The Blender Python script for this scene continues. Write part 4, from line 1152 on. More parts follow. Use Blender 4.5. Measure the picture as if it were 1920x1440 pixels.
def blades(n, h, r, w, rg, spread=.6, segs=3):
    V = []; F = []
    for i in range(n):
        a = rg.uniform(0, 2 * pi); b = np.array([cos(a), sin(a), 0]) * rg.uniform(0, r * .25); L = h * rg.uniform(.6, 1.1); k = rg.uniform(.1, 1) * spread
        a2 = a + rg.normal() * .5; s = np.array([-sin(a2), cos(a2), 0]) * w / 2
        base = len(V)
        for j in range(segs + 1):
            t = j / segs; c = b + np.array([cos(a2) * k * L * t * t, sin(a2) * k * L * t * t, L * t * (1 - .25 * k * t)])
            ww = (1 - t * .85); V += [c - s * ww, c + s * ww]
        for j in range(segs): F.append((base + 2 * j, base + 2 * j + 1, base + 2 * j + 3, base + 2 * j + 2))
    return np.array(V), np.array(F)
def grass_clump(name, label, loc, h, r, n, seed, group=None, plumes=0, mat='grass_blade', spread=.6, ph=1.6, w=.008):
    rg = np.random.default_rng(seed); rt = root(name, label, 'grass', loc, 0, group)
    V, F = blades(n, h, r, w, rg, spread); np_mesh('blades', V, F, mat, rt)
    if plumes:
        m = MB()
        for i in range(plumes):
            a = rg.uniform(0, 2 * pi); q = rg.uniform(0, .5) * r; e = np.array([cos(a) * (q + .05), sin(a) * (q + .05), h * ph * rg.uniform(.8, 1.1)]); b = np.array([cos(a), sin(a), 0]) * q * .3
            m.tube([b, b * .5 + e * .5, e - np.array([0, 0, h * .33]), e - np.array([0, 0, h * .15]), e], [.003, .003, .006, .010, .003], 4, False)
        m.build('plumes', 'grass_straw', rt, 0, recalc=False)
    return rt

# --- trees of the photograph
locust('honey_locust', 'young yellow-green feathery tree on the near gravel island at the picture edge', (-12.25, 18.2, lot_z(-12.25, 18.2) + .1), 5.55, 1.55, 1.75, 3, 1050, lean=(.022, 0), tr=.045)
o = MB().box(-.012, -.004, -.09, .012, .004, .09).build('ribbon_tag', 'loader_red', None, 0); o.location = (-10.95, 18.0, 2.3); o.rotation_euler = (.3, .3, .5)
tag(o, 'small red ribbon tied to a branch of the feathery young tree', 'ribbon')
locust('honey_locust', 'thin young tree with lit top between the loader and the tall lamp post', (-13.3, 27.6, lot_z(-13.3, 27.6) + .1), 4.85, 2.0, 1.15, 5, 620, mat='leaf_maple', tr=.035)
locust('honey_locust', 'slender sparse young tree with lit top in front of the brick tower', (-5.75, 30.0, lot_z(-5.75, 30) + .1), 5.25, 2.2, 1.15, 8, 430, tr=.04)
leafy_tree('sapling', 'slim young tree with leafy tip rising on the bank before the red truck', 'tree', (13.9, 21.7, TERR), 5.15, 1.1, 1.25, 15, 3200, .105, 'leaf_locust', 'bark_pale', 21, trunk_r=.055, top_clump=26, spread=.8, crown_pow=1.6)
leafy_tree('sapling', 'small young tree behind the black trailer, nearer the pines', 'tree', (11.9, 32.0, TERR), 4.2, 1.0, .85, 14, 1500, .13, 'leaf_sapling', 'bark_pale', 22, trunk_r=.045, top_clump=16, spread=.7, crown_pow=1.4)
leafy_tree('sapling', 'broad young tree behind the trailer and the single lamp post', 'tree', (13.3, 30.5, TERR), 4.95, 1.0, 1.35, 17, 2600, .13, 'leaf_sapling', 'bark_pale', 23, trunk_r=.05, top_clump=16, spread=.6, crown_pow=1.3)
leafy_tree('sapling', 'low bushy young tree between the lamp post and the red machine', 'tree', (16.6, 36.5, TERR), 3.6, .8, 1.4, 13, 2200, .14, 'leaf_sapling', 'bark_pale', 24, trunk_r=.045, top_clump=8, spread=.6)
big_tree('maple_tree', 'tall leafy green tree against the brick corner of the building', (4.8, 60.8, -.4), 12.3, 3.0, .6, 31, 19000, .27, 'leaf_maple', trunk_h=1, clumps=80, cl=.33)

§

# Your task
Only a number is wanted: how many lines above include "picture"?

# Task output
2